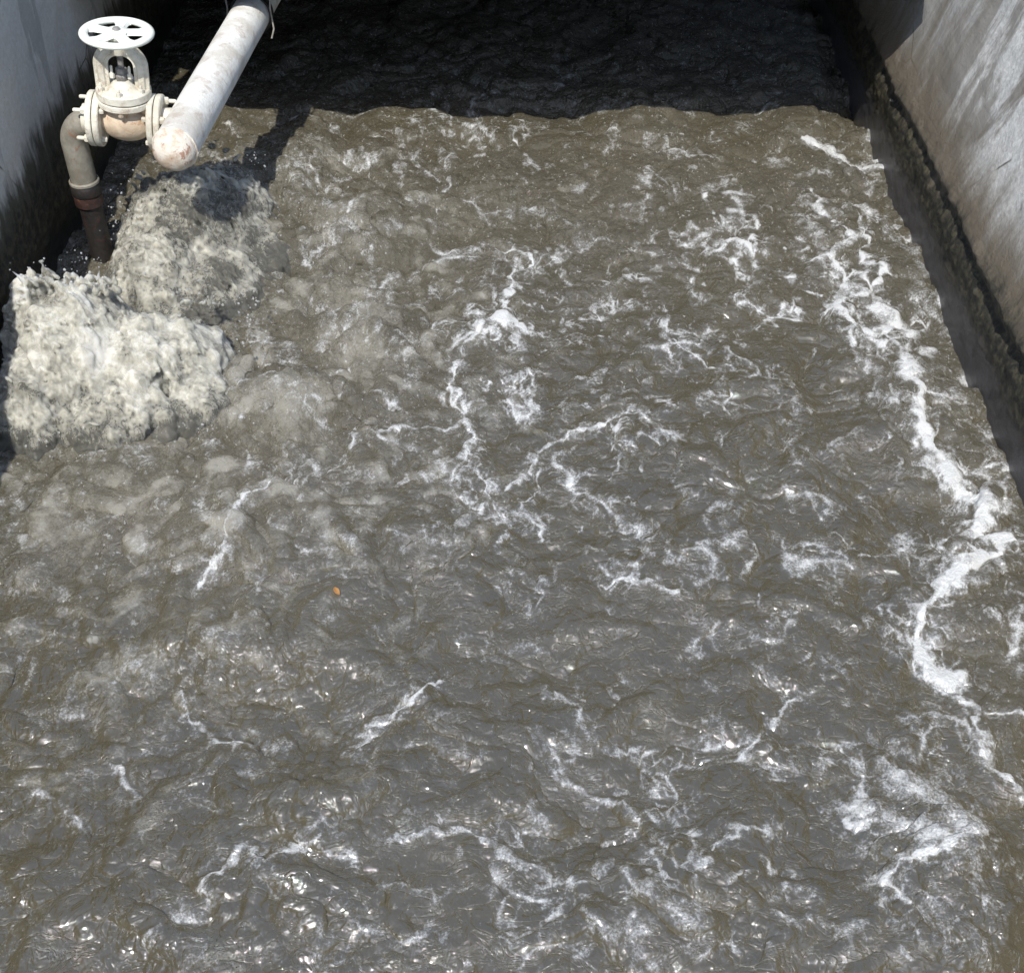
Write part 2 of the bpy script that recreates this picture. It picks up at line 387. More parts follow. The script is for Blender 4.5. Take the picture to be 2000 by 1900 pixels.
# ------------------------------------------------------------------ water
def pts(lst): return np.array([at(u, v) for u, v in lst])
FOAM = [  # (points in photo order, half width in metres, strength)
 # stream along the sunny wall
 ([(1555,285),(1600,298),(1645,325),(1695,335)], .022, 1.0), ([(1688,245),(1680,290),(1702,338)], .020, .95),
 ([(1290,300),(1345,318),(1365,322)], .018, .8), ([(1450,310),(1500,318)], .016, .7),
 ([(1570,375),(1600,440),(1640,478),(1602,515),(1600,550)], .020, .85), ([(1600,520),(1625,560),(1612,600),(1650,645),(1705,690)], .030, 1.05),
 ([(1665,470),(1680,520),(1712,548),(1690,575),(1650,585)], .018, .95), ([(1680,600),(1720,635),(1750,660)], .028, 1.0),
 ([(1650,420),(1665,470)], .014, .7), ([(1820,655),(1870,668),(1890,745)], .018, .9), ([(1760,410),(1755,440)], .012, .7),
 ([(1752,712),(1745,745),(1770,785),(1800,790)], .034, 1.1), ([(1770,800),(1772,850),(1800,905),(1835,950),(1885,975),(1912,995)], .028, 1.15),
 ([(1905,985),(1880,1035),(1935,1055),(1915,1085),(1865,1095)], .034, 1.15), ([(1865,1095),(1820,1150),(1795,1195),(1780,1262),(1815,1300),(1850,1310)], .022, 1.1),
 ([(1820,1150),(1900,1125)], .022, .6), ([(1845,1340),(1870,1400),(1905,1480),(1945,1525)], .022, .9), ([(1800,1390),(1850,1400),(1870,1440)], .02, .75),
 ([(1925,925),(1952,908)], .016, .9), ([(1780,520),(1830,590),(1850,650)], .012, .75), ([(1700,250),(1730,330),(1758,410)], .010, .6),
 ([(1660,1080),(1730,1090),(1745,1050),(1720,1035)], .022, .7), ([(1640,850),(1605,880),(1640,890)], .014, .6), ([(1890,1380),(1970,1390)], .016, .7), ([(1940,1190),(1975,1230)], .02, .7),
 ([(1430,170),(1490,160),(1530,185)], .012, .6), ([(1480,185),(1560,190)], .008, .5), ([(1250,215),(1290,212)], .008, .6), ([(560,240),(640,232),(740,228)], .006, .7), ([(900,232),(1000,236),(1060,234)], .005, .7), ([(1080,238),(1160,242)], .004, .55),
 ([(1540,420),(1590,500),(1570,540)], .03, .5), ([(1700,420),(1740,500),(1790,590),(1830,640)], .035, .5), ([(1690,690),(1780,700),(1850,760)], .03, .5), ([(1620,680),(1680,740),(1700,800)], .03, .5), ([(1830,830),(1880,870),(1930,930)], .02, .5),
 # the middle seam
 ([(950,498),(985,490),(1022,513),(985,530),(992,565),(975,600),(985,640)], .014, .95), ([(930,560),(960,585),(945,640),(950,660)], .012, .7),
 ([(965,645),(1005,650)], .026, 1.25), ([(985,655),(1000,690)], .022, .7), ([(1000,650),(1080,655),(1160,662)], .007, .75),
 ([(960,665),(905,695),(880,735),(868,770),(885,830)], .010, .85), ([(885,770),(880,825),(905,860),(912,920),(945,940),(938,985),(915,1010)], .013, .9),
 ([(938,985),(960,1010),(900,1030)], .018, .65), ([(890,700),(820,690),(760,700)], .008, .5),
 # eddies right of the middle
 ([(1400,485),(1440,490)], .030, 1.2), ([(1370,385),(1380,420),(1405,455),(1420,480)], .012, .7), ([(1440,495),(1475,530),(1455,570)], .022, .65), ([(1330,500),(1400,490)], .018, .6),
 ([(1080,492),(1150,478),(1235,482),(1300,510),(1345,522)], .014, .6), ([(1280,590),(1285,640),(1310,675),(1345,705),(1392,722)], .010, .75), ([(1450,540),(1560,550)], .014, .5),
 ([(1060,610),(1120,605),(1190,575)], .006, .6), ([(920,420),(990,415),(1070,430),(1110,455)], .009, .55), ([(1130,765),(1230,760),(1320,772)], .005, .55),
 ([(885,225),(890,255),(950,275)], .010, .75), ([(790,300),(810,340),(870,370),(865,395)], .014, .6),
 ([(1090,840),(1160,838),(1220,808),(1258,830),(1285,862)], .016, .85), ([(1090,842),(1040,890),(1010,925),(980,950)], .018, .75),
 ([(1045,905),(1050,945),(1012,980),(1022,1015),(1045,1042)], .010, .75), ([(1160,840),(1182,890),(1170,935)], .010, .6), ([(1090,770),(1085,800),(1100,830)], .014, .5),
 ([(1330,1080),(1370,1062),(1430,1040),(1448,1068),(1435,1098)], .014, .65), ([(1180,1130),(1200,1122),(1260,1130),(1290,1150)], .016, .8),
 ([(600,370),(650,400),(690,440),(665,480),(635,520)], .013, .75), ([(725,590),(660,630),(625,690)], .011, .7), ([(430,255),(480,290),(560,330),(600,375)], .014, .5), ([(500,320),(560,300),(640,330)], .012, .45),
 ([(60,860),(150,900),(260,880)], .012, .45), ([(120,1040),(220,1010),(330,1040)], .010, .4), ([(20,1090),(60,1060)], .012, .5), ([(230,1320),(280,1280),(300,1310)], .016, .5),
 # the long seam running down to the left
 ([(885,835),(770,855),(695,862),(650,900),(590,942)], .011, .7), ([(590,942),(520,970),(470,1000),(452,1055),(410,1095),(395,1135)], .010, .8),
 ([(440,805),(510,780),(575,765)], .010, .6), ([(300,832),(380,822),(440,805)], .010, .6), ([(470,870),(475,905),(490,930)], .012, .6), ([(650,395),(640,450),(700,410)], .014, .5),
 ([(560,1040),(620,1000),(700,1010),(735,1080)], .010, .45),
 # lower water
 ([(690,1470),(695,1440),(745,1400),(800,1355),(862,1322)], .011, .85), ([(355,1345),(370,1390),(420,1430),(485,1462)], .012, .75),
 ([(398,1722),(420,1690),(490,1662),(525,1695),(565,1680),(600,1640),(640,1622)], .014, .75), ([(600,1640),(650,1650),(690,1660)], .018, .6), ([(350,1775),(395,1738)], .016, .65), ([(265,1830),(290,1810)], .014, .6),
 ([(740,1635),(820,1622),(900,1620),(965,1655),(1020,1690),(1085,1705),(1135,1725)], .016, .65), ([(1090,1715),(1060,1780),(1085,1800)], .018, .6), ([(1140,1790),(1170,1820),(1230,1800)], .02, .5), ([(720,1720),(790,1712),(840,1730)], .010, .5),
 ([(200,1480),(240,1490),(265,1540)], .016, .65), ([(60,1560),(110,1570),(140,1600)], .02, .5), ([(370,1560),(420,1570)], .012, .6),
 ([(1640,1490),(1662,1560),(1640,1590),(1700,1605)], .014, .75), ([(1650,1560),(1672,1575)], .022, 1.0), ([(1700,1500),(1780,1540),(1860,1620),(1840,1670)], .075, .72), ([(1720,1600),(1800,1660)], .05, .7),
 ([(1380,1640),(1425,1620),(1475,1618)], .010, .75), ([(1715,1722),(1765,1702),(1862,1680)], .010, 1.0), ([(1722,1730),(1745,1760),(1760,1780)], .018, .85), ([(1750,1730),(1830,1720)], .024, .5),
 ([(1500,1390),(1510,1370),(1545,1345)], .014, .7), ([(1060,1350),(1100,1370),(1135,1420)], .016, .6), ([(1080,1480),(1120,1498),(1190,1540),(1225,1575)], .016, .6),
 ([(1240,1650),(1290,1700)], .014, .5), ([(1160,1620),(1210,1600)], .012, .5), ([(1370,1230),(1440,1215),(1470,1240)], .010, .55), ([(1240,1780),(1250,1730),(1290,1700)], .010, .5), ([(1480,1780),(1560,1790),(1640,1800)], .018, .5), ([(1200,1840),(1270,1860)], .02, .5),
]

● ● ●

Print the full listing exactly, dropping the pictures.

* [Finished exercise]
Write part 2 of the bpy script that recreates this picture. It picks up at line 387. More parts follow. The script is for Blender 4.5. Take the picture to be 2000 by 1900 pixels.
# ------------------------------------------------------------------ water
def pts(lst): return np.array([at(u, v) for u, v in lst])
FOAM = [  # (points in photo order, half width in metres, strength)
 # stream along the sunny wall
 ([(1555,285),(1600,298),(1645,325),(1695,335)], .022, 1.0), ([(1688,245),(1680,290),(1702,338)], .020, .95),
 ([(1290,300),(1345,318),(1365,322)], .018, .8), ([(1450,310),(1500,318)], .016, .7),
 ([(1570,375),(1600,440),(1640,478),(1602,515),(1600,550)], .020, .85), ([(1600,520),(1625,560),(1612,600),(1650,645),(1705,690)], .030, 1.05),
 ([(1665,470),(1680,520),(1712,548),(1690,575),(1650,585)], .018, .95), ([(1680,600),(1720,635),(1750,660)], .028, 1.0),
 ([(1650,420),(1665,470)], .014, .7), ([(1820,655),(1870,668),(1890,745)], .018, .9), ([(1760,410),(1755,440)], .012, .7),
 ([(1752,712),(1745,745),(1770,785),(1800,790)], .034, 1.1), ([(1770,800),(1772,850),(1800,905),(1835,950),(1885,975),(1912,995)], .028, 1.15),
 ([(1905,985),(1880,1035),(1935,1055),(1915,1085),(1865,1095)], .034, 1.15), ([(1865,1095),(1820,1150),(1795,1195),(1780,1262),(1815,1300),(1850,1310)], .022, 1.1),
 ([(1820,1150),(1900,1125)], .022, .6), ([(1845,1340),(1870,1400),(1905,1480),(1945,1525)], .022, .9), ([(1800,1390),(1850,1400),(1870,1440)], .02, .75),
 ([(1925,925),(1952,908)], .016, .9), ([(1780,520),(1830,590),(1850,650)], .012, .75), ([(1700,250),(1730,330),(1758,410)], .010, .6),
 ([(1660,1080),(1730,1090),(1745,1050),(1720,1035)], .022, .7), ([(1640,850),(1605,880),(1640,890)], .014, .6), ([(1890,1380),(1970,1390)], .016, .7), ([(1940,1190),(1975,1230)], .02, .7),
 ([(1430,170),(1490,160),(1530,185)], .012, .6), ([(1480,185),(1560,190)], .008, .5), ([(1250,215),(1290,212)], .008, .6), ([(560,240),(640,232),(740,228)], .006, .7), ([(900,232),(1000,236),(1060,234)], .005, .7), ([(1080,238),(1160,242)], .004, .55),
 ([(1540,420),(1590,500),(1570,540)], .03, .5), ([(1700,420),(1740,500),(1790,590),(1830,640)], .035, .5), ([(1690,690),(1780,700),(1850,760)], .03, .5), ([(1620,680),(1680,740),(1700,800)], .03, .5), ([(1830,830),(1880,870),(1930,930)], .02, .5),
 # the middle seam
 ([(950,498),(985,490),(1022,513),(985,530),(992,565),(975,600),(985,640)], .014, .95), ([(930,560),(960,585),(945,640),(950,660)], .012, .7),
 ([(965,645),(1005,650)], .026, 1.25), ([(985,655),(1000,690)], .022, .7), ([(1000,650),(1080,655),(1160,662)], .007, .75),
 ([(960,665),(905,695),(880,735),(868,770),(885,830)], .010, .85), ([(885,770),(880,825),(905,860),(912,920),(945,940),(938,985),(915,1010)], .013, .9),
 ([(938,985),(960,1010),(900,1030)], .018, .65), ([(890,700),(820,690),(760,700)], .008, .5),
 # eddies right of the middle
 ([(1400,485),(1440,490)], .030, 1.2), ([(1370,385),(1380,420),(1405,455),(1420,480)], .012, .7), ([(1440,495),(1475,530),(1455,570)], .022, .65), ([(1330,500),(1400,490)], .018, .6),
 ([(1080,492),(1150,478),(1235,482),(1300,510),(1345,522)], .014, .6), ([(1280,590),(1285,640),(1310,675),(1345,705),(1392,722)], .010, .75), ([(1450,540),(1560,550)], .014, .5),
 ([(1060,610),(1120,605),(1190,575)], .006, .6), ([(920,420),(990,415),(1070,430),(1110,455)], .009, .55), ([(1130,765),(1230,760),(1320,772)], .005, .55),
 ([(885,225),(890,255),(950,275)], .010, .75), ([(790,300),(810,340),(870,370),(865,395)], .014, .6),
 ([(1090,840),(1160,838),(1220,808),(1258,830),(1285,862)], .016, .85), ([(1090,842),(1040,890),(1010,925),(980,950)], .018, .75),
 ([(1045,905),(1050,945),(1012,980),(1022,1015),(1045,1042)], .010, .75), ([(1160,840),(1182,890),(1170,935)], .010, .6), ([(1090,770),(1085,800),(1100,830)], .014, .5),
 ([(1330,1080),(1370,1062),(1430,1040),(1448,1068),(1435,1098)], .014, .65), ([(1180,1130),(1200,1122),(1260,1130),(1290,1150)], .016, .8),
 ([(600,370),(650,400),(690,440),(665,480),(635,520)], .013, .75), ([(725,590),(660,630),(625,690)], .011, .7), ([(430,255),(480,290),(560,330),(600,375)], .014, .5), ([(500,320),(560,300),(640,330)], .012, .45),
 ([(60,860),(150,900),(260,880)], .012, .45), ([(120,1040),(220,1010),(330,1040)], .010, .4), ([(20,1090),(60,1060)], .012, .5), ([(230,1320),(280,1280),(300,1310)], .016, .5),
 # the long seam running down to the left
 ([(885,835),(770,855),(695,862),(650,900),(590,942)], .011, .7), ([(590,942),(520,970),(470,1000),(452,1055),(410,1095),(395,1135)], .010, .8),
 ([(440,805),(510,780),(575,765)], .010, .6), ([(300,832),(380,822),(440,805)], .010, .6), ([(470,870),(475,905),(490,930)], .012, .6), ([(650,395),(640,450),(700,410)], .014, .5),
 ([(560,1040),(620,1000),(700,1010),(735,1080)], .010, .45),
 # lower water
 ([(690,1470),(695,1440),(745,1400),(800,1355),(862,1322)], .011, .85), ([(355,1345),(370,1390),(420,1430),(485,1462)], .012, .75),
 ([(398,1722),(420,1690),(490,1662),(525,1695),(565,1680),(600,1640),(640,1622)], .014, .75), ([(600,1640),(650,1650),(690,1660)], .018, .6), ([(350,1775),(395,1738)], .016, .65), ([(265,1830),(290,1810)], .014, .6),
 ([(740,1635),(820,1622),(900,1620),(965,1655),(1020,1690),(1085,1705),(1135,1725)], .016, .65), ([(1090,1715),(1060,1780),(1085,1800)], .018, .6), ([(1140,1790),(1170,1820),(1230,1800)], .02, .5), ([(720,1720),(790,1712),(840,1730)], .010, .5),
 ([(200,1480),(240,1490),(265,1540)], .016, .65), ([(60,1560),(110,1570),(140,1600)], .02, .5), ([(370,1560),(420,1570)], .012, .6),
 ([(1640,1490),(1662,1560),(1640,1590),(1700,1605)], .014, .75), ([(1650,1560),(1672,1575)], .022, 1.0), ([(1700,1500),(1780,1540),(1860,1620),(1840,1670)], .075, .72), ([(1720,1600),(1800,1660)], .05, .7),
 ([(1380,1640),(1425,1620),(1475,1618)], .010, .75), ([(1715,1722),(1765,1702),(1862,1680)], .010, 1.0), ([(1722,1730),(1745,1760),(1760,1780)], .018, .85), ([(1750,1730),(1830,1720)], .024, .5),
 ([(1500,1390),(1510,1370),(1545,1345)], .014, .7), ([(1060,1350),(1100,1370),(1135,1420)], .016, .6), ([(1080,1480),(1120,1498),(1190,1540),(1225,1575)], .016, .6),
 ([(1240,1650),(1290,1700)], .014, .5), ([(1160,1620),(1210,1600)], .012, .5), ([(1370,1230),(1440,1215),(1470,1240)], .010, .55), ([(1240,1780),(1250,1730),(1290,1700)], .010, .5), ([(1480,1780),(1560,1790),(1640,1800)], .018, .5), ([(1200,1840),(1270,1860)], .02, .5),
]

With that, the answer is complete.